Some Notes on Master Signifiers
Master signifiers: Signfiers whose signifieds are impossible concepts of wholeness and perfection. They invoke a chain of secondary signifiers that establish their meaning and value by how they are related to the master signifier, but the master signifier itself isn’t part of the chain. Hence it can continue to stand as a perfect ideal. In order to do that, we need markers of difference or failure so that we can continue to hold it out there as something to strive for that we haven’t achieved. In fact, one definition for a master signifier would be an ideal which we have failed to achieve.
Ex. For Billionare Ted, Indianness is a master signifier
representing what he doesn’t have.
My friend Marie has never felt feminine because her voice is not soprano.
My friend Jimmie’s midlife crisis came about when he decided he didn’t
know how to be black.
Whiteness is one of those powerful socially constructed master signifiers. It acts as a nodal point of desire for Arnold, signified by the image of the flying white horse. As a master signifier, it doesn’t mean that everyone desires to be Caucasian, but that even Caucasians desire to the White, because Whiteness signifies that fantasy of wholeness, power, wealth, purity, hope, and the absence of difference. Consider what you learned about white light in elementary school: it is comprised of all the colors, whereas individual colors are a result of refraction, which can be considered an imperfection of sorts because it depends on perspective. Whiteness is the purity of unrefracted light.
Valerie Babb, in Whiteness Visible: The Meaning of Whiteness in American Literature and Culture argues that throughout American history, there has been a collective and self-conscious effort to make “white racial identity the ‘authentic’ American identity” (5).
Erving Goffman, in Stigma: Notes on the Management of Spoiled Identity (1963), argues that there is “only one completely unblushing male in America: a young, married, white, urban, northern, heterosexual, Protestant father of good complexion, weight, height, and a recent record in sports” (128).
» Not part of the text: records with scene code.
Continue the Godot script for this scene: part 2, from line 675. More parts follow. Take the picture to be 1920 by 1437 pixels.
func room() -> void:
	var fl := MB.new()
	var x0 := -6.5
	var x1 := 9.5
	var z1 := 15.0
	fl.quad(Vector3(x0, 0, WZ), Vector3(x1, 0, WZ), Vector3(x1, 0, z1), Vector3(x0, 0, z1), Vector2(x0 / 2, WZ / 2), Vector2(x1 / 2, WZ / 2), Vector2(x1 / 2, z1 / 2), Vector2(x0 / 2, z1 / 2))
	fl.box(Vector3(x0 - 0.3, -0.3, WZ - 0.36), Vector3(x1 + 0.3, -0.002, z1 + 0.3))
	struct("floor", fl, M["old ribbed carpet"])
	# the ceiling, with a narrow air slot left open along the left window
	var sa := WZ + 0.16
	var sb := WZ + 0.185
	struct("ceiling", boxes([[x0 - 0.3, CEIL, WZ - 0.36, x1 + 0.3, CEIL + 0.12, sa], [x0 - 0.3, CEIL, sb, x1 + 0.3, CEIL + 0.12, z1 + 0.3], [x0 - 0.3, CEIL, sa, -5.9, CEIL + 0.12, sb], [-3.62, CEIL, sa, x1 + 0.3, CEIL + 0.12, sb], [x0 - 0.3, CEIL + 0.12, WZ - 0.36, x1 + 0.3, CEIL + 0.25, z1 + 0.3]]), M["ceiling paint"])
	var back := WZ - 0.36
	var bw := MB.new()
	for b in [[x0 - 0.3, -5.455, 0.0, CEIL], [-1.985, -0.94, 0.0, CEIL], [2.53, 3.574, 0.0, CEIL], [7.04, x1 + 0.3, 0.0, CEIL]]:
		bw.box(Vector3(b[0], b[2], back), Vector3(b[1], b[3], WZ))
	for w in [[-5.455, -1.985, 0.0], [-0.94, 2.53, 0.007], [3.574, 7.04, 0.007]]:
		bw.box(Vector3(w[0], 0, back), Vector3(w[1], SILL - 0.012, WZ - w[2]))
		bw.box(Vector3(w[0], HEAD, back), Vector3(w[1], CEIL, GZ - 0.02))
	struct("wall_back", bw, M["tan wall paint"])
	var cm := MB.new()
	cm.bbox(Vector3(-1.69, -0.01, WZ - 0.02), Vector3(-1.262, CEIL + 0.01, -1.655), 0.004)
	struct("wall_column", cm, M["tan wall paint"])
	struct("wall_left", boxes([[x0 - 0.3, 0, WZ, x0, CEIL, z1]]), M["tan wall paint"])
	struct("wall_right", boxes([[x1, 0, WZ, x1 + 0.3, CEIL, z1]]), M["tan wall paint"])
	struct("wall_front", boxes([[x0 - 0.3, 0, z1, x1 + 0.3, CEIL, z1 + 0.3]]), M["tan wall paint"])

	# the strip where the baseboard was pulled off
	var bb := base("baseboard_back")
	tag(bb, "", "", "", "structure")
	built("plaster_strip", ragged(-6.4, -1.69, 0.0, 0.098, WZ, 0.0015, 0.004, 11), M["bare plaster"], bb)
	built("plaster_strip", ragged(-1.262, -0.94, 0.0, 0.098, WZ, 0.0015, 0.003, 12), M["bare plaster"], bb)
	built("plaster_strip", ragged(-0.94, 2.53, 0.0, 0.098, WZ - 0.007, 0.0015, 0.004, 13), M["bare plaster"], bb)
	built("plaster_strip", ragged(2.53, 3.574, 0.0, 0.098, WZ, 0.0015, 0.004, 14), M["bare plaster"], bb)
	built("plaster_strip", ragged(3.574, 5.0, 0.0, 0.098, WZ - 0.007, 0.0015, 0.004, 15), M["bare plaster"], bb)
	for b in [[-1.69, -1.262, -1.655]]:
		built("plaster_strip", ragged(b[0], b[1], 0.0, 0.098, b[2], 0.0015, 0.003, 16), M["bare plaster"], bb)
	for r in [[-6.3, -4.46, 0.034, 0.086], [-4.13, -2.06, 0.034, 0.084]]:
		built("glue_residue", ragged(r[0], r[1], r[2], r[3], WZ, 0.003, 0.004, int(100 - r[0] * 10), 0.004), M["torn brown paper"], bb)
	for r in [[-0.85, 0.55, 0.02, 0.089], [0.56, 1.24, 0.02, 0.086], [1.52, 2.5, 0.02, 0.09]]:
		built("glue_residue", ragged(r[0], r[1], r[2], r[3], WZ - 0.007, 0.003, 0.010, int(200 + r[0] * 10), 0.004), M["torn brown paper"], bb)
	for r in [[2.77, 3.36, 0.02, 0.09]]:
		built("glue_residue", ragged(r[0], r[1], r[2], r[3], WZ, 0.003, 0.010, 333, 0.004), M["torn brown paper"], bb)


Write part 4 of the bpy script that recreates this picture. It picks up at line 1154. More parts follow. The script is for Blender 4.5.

Goffman’s list represents secondary signifiers that attach to Americanness as a master signifier. There are both cultural and personal sets of secondary signifiers that attach to master signifiers, and they act as goals as well as limits. As goals, they spur us to become closer to what we consider ideal. As limits, they keep us from being completely absorbed into an ideal that would be impossible to attain and would swallow our individuality if we did. What we want, ultimately, is to be “good enough.”